From the January 1911 issue of The Christian Science Journal


CHRISTIAN SCIENTISTS are convinced that the formation and establishment of The Mother Church of Christian Science was divinely sanctioned. It has no material ancestry, no predecessors. It is distinctively The First Church of Christ, Scientist, — the first that has ever been. As the cause of Christian Science itself was ordained of God, so the need of a visible, vitalizing center was supplied, and it has been divinely sustained. Originally organized to meet local needs, it has become the keystone in an arch of zealous worshipers that spans the religious horizon of the whole world. Similar in organization to the many branch churches which in the last thirty years have patterned after it, adopting its form of service and special activities, it yet stands alone, unique and inimitable, the cap-sheaf of a bountiful harvest of Spirit that is perennially in fruitage from the equator to the poles. Without seeking expansion, with the gateway to its membership none too easily entered, its growth in the last ten years has been consistently more rapid than that of any other church organization since the foundation of the Christian religion.

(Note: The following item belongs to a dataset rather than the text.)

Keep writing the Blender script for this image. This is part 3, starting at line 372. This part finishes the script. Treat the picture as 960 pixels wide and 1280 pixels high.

Of its various achievements, not the least is the part it has taken in upholding the hands of its Founder in her valiant efforts to protect Christian Science from adulteration and intrusion of every kind. Since 1875, when the first copy of Science and Health was modestly handed to an incredulous world, its author has made a dauntless and resolute stand to keep its pages clear of all that would be below its high standard. How tremendous a conflict this has been only Mrs. Eddy will ever know, but it is for all of us to appreciate that it is by her indomitable courage and unswerving reliance upon Principle that the integrity of Christian Science teaching has been preserved. Today it is standing beautiful and strong, like a green oak in a thirsty land, a delight to the weary eye and a shelter and rest to the weak and worn. If, as was asserted by one of England's brightest minds, whoever could make two blades of grass grow where but one grew before, deserved much and did more essential service than a whole race of those who talked a great deal but did nothing, what shall be said of one who has made whole fields of living green appear? Or where shall we search for words to tell the worth of one who tilled the field until the ripened grain burst its husk and dropped its golden store, to the joy of the hungry multitudes?

In the past there has been much needless criticism because Mrs. Eddy promptly copyrighted all her works and fairly exacted the rights to which she was thereby entitled; because her followers are expected to name the book and author when publicly quoting from her writings; and because they employ as textual helps in the study of Christian Science nothing but the Bible and the writings that have come down to them through their Leader's pen; yet it is by just such wise precautions that our faith has been kept in its original beauty, chaste and inviolate. Sure of the demonstrable truth of the ideas imparted to her, she would have none of questionable origin, and so declined the offering of would-be coadjutors, sincere or well meaning though they might be.